The greater incentive to grow cash crops such as corn and soybeans makes it increasingly difficult for American specialty crop farmers to operate under our present market conditions. As a result, fruit and vegetable acreage in the U.S. has been on the decline for the past decade. This decline leads to a greater reliance on imported produce, which drives down prices, makes U.S. producers less competitive, and leaves our supply chains more vulnerable to international disturbances.

Supporting regenerative agriculture in the specialty crop market presents a path forward that will ensure the continued security and prosperity of American agriculture and food systems. Regenerative agriculture utilizes practices that bolster soil health, water quality, and biodiversity, fostering on-farm resilience to extreme weather events and decreased reliance on costly external inputs like pesticides and fertilizers. This approach leads to improved water retention, minimized crop losses during flooding and droughts, lower on-farm costs and increased yields.

Support for regenerative agriculture achieves two major goals: It allows American businesses to meet consumer demand for ethically produced goods, and also positions the U.S. market favorably for rapid growth over the next decade. As the global Regenerative Agriculture Market is projected to reach $32 billion by 2031, prioritizing regenerative practices in the specialty crop market is crucial for maintaining competitiveness on the international stage.

However, farmers – especially specialty crop farmers – face barriers to adopting regenerative practices. These barriers include lack of access to financial support, a shortage of technical assistance, and missing essential infrastructure such as sufficient aggregators, processors, manufacturers, and quality controls.

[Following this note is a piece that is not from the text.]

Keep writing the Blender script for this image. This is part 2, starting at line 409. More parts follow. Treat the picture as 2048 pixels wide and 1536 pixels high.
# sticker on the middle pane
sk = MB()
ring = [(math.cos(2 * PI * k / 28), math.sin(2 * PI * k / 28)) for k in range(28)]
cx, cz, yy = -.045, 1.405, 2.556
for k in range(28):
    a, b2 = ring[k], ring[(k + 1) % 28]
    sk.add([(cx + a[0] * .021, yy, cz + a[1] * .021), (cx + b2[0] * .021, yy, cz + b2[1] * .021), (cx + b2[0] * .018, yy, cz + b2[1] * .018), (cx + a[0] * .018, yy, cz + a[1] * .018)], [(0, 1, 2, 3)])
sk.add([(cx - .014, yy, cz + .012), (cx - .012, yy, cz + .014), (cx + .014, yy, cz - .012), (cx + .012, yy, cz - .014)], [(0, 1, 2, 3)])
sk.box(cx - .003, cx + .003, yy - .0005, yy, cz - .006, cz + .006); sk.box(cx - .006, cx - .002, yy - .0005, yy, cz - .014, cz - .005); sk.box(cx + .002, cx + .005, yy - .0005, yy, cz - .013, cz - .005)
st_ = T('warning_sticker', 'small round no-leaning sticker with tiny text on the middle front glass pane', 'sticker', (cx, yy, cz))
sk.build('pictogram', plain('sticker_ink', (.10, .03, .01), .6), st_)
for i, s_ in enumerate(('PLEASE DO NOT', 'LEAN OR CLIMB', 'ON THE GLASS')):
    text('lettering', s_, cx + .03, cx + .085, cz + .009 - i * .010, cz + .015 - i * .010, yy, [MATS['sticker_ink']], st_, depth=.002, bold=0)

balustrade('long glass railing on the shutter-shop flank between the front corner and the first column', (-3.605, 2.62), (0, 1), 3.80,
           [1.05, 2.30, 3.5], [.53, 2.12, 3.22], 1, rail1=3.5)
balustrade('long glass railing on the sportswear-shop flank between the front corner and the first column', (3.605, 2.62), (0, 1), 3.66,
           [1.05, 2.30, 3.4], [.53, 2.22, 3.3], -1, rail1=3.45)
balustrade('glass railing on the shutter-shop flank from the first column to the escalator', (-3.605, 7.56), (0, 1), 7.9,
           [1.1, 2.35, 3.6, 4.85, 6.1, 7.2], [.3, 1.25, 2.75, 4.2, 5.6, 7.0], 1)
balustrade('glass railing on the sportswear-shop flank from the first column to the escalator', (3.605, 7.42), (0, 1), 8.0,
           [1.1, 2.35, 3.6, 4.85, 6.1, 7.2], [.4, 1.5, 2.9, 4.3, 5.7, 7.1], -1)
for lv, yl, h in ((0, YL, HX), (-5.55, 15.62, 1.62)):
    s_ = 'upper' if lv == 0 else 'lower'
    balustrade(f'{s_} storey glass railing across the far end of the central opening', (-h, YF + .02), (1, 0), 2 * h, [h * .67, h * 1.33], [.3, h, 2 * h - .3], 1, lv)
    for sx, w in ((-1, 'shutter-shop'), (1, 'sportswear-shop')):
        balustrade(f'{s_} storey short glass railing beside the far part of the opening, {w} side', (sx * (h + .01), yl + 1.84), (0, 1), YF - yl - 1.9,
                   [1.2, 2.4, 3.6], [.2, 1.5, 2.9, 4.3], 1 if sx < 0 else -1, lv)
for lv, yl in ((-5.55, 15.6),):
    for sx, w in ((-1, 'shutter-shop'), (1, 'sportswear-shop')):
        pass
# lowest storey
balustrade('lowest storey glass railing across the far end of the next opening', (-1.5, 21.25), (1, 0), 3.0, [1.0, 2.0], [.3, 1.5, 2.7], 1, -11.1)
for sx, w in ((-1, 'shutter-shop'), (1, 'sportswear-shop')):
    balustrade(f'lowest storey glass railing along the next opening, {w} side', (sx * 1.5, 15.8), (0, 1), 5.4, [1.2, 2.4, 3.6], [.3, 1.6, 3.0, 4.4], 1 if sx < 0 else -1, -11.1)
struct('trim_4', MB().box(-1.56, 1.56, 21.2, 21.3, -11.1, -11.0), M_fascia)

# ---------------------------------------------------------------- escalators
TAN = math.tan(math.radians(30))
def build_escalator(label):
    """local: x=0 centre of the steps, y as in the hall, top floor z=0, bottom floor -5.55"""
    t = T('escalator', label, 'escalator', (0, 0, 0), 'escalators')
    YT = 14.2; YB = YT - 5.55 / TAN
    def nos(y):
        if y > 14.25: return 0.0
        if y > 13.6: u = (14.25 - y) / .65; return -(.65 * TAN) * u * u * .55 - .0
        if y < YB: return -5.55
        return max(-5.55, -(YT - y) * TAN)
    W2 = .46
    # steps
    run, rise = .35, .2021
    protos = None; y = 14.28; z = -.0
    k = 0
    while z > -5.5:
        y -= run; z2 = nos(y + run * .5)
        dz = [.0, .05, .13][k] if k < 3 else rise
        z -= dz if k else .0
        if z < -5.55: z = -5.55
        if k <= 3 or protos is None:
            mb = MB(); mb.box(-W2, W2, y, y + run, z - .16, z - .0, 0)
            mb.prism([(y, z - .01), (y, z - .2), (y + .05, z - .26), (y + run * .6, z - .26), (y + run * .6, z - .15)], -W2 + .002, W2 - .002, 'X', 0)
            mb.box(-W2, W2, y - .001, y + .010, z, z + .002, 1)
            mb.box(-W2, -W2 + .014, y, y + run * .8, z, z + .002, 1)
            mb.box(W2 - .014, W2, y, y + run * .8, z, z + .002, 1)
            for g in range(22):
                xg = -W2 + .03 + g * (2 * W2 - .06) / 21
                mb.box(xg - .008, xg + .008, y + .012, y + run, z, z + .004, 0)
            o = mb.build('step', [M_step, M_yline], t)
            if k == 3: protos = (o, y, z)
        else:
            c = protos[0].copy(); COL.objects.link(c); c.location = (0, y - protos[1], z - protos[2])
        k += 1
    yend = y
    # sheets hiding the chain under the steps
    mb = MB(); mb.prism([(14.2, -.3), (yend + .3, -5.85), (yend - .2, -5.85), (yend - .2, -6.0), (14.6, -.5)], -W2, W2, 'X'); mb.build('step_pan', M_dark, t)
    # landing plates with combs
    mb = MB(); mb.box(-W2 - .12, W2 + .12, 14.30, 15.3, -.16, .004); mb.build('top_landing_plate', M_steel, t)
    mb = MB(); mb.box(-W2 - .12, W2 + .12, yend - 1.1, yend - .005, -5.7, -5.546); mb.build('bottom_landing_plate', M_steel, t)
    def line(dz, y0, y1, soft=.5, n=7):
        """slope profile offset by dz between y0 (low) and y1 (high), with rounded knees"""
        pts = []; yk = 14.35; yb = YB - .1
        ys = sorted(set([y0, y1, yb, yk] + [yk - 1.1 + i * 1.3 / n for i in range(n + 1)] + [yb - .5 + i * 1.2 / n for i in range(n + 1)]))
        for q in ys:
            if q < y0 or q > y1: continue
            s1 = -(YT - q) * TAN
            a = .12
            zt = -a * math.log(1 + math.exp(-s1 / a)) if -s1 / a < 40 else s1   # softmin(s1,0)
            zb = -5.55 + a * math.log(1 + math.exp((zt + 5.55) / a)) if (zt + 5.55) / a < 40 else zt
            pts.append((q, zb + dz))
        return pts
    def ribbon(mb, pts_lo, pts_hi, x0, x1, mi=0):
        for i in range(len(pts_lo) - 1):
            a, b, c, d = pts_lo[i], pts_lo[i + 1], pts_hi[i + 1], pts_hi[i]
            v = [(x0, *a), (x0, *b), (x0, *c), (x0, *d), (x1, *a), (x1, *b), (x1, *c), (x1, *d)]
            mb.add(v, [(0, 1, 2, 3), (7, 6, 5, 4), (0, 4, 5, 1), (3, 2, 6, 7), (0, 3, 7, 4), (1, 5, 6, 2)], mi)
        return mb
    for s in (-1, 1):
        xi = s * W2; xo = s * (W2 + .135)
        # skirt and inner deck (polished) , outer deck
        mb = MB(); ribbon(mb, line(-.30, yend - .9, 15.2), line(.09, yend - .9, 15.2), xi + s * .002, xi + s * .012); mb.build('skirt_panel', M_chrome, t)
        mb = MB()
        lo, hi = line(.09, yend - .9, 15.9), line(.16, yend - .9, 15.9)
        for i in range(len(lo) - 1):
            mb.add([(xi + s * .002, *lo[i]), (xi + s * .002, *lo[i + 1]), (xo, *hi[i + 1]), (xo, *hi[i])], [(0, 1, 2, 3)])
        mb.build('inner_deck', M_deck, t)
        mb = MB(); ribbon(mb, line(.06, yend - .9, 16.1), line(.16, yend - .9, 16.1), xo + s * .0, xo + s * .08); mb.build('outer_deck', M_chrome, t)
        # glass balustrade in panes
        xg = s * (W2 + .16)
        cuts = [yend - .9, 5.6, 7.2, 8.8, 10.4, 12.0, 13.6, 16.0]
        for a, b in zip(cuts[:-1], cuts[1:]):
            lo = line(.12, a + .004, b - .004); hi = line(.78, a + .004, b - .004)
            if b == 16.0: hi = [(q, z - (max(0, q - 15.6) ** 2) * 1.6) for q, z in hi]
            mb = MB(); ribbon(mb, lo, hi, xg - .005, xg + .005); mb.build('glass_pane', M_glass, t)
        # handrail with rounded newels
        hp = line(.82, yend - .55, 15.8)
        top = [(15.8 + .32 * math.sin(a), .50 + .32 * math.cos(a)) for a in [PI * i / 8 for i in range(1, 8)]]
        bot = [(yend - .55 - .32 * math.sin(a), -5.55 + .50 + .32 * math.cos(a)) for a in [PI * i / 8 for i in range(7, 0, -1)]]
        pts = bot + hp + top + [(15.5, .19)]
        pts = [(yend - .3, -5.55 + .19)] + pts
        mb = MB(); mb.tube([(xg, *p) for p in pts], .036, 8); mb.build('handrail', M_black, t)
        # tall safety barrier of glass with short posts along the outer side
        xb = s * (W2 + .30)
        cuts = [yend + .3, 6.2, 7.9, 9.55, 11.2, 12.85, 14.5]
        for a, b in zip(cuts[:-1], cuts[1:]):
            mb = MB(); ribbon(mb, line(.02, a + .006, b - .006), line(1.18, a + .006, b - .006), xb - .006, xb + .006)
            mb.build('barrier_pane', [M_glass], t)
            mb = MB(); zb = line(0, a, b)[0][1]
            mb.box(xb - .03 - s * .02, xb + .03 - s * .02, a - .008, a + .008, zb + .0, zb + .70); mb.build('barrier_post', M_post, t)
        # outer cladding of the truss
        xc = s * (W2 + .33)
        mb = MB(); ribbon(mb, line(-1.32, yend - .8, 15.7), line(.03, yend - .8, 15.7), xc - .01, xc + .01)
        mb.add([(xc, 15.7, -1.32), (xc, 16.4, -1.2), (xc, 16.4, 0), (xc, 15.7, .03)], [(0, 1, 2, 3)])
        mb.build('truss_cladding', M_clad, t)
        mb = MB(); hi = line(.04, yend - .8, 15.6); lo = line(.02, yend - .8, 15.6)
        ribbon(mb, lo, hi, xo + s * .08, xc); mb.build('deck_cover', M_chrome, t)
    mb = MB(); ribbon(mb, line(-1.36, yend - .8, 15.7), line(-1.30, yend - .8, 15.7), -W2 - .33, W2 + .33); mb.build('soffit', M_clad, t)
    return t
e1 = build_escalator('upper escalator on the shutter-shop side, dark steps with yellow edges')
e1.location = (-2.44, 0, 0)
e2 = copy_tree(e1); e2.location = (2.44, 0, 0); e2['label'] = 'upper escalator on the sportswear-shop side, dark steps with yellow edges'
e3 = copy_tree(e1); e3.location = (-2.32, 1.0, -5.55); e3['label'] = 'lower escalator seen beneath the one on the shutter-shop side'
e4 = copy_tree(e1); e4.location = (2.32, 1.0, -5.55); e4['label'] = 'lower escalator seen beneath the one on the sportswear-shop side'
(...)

Specialty crop farmers need better access to risk protection, and the crops covered must reflect the wide range of ethnic and culturally valued crops in the U.S. Specifically, crop lists for both Crop Insurance and the Farm Service Agency Noninsured Crop Disaster Assistance Program (NAP) need to be expanded, with coverage reflecting the actual prices producers get. Farmers also need expanded insurance for organic and regenerative products.

The USDA’s programs have long excluded farmers from historically discriminated against communities, as well as beginning and small-scale farmers. The continuation of the USDA Risk Management Building Resiliency in Disadvantaged Communities pilot project will begin to address this discrimination by training and certifying a more diverse workforce of crop insurance agents and adjusters.

Specific specialty crop supply chains are further impacted by the need to support germplasm development through propagation (i.e,. tree crop species that are not grown from seed). Producers need investment into research on improving propagation and breed development in order to further strengthen supply chains for these species and improve supply availability.

We thank USDA for the opportunity to share the insights and lived experiences of farmers and advocates for a fair, healthy, and sustainable food system. We encourage the Department to act swiftly on these recommendations on behalf of our nation’s farmers, eaters, and rural communities.